The House Judiciary Committee has requested NFL Commissioner Roger Goodell to testify about the potential misuse of the Sports Broadcast Act of 1961 by sports leagues. The letter, sent by Committee Chairman Jim Jordan, asks Goodell to appear on June 10. This summons is not a subpoena, allowing Goodell the choice to testify or not, with a response due by June 3.
An NFL spokesperson did not provide immediate feedback on Goodell’s intentions regarding this request.
“We respectfully request your testimony at a hearing titled ‘Examining the Sports Broadcasting Act’ on June 10, 2026, at 10:00 a.m., in room 2141 of the Rayburn House Office Building,” the letter to Goodell stated. “This hearing will scrutinize the Sports Broadcasting Act (SBA) of 1961 and its effects on the current broadcast market for major sports leagues.”
The hearing aims to assess how the SBA’s antitrust exemptions have shifted professional sports distribution, potentially harming consumers, and whether legislative changes are needed.
The Sports Broadcasting Act allows leagues to pool television rights for collective selling, a model central to the NFL. This exemption benefits the league, letting it negotiate deals as one unit across all 32 teams, generating massive contracts. Current media-rights agreements with ABC/ESPN ($2.7 billion/year), FOX ($2.2 billion/year), CBS ($2.1 billion/year), and NBC ($2 billion/year) total over $110 billion, lasting through 2033.
Concerns have grown as probes by Congress, the Department of Justice, and the FCC examine if these rights are improperly allocated to pay-per-view streaming services, impacting consumer expenses.

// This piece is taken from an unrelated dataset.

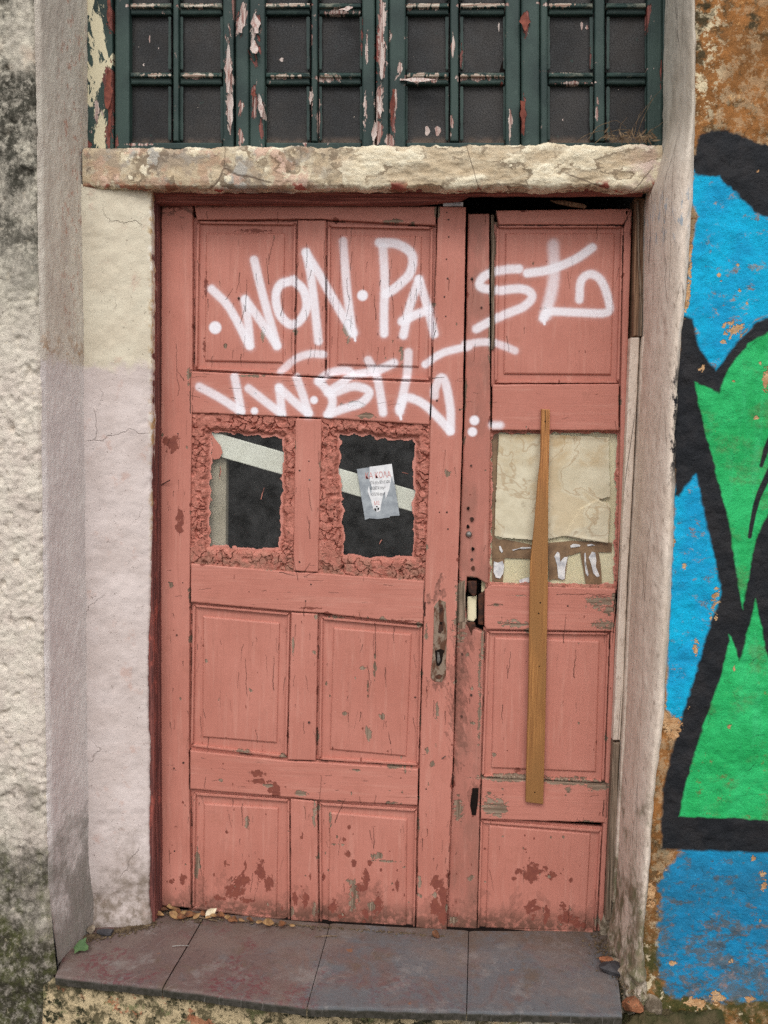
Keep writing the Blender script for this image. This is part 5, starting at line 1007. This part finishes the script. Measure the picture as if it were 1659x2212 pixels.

The NFL asserts most games (87%) remain on ‘free’ TV. However, platforms like Amazon Prime Video and Netflix, requiring subscriptions, have taken over multiple broadcasts, increasing costs for fans.
Amazon Prime has exclusive rights to the NFL’s Black Friday game and 15 Thursday Night Football games in the upcoming season. Netflix holds two Christmas Day games, and Peacock streams a unique regular-season matchup. These services’ cumulative cost forms the basis of consumer grievance.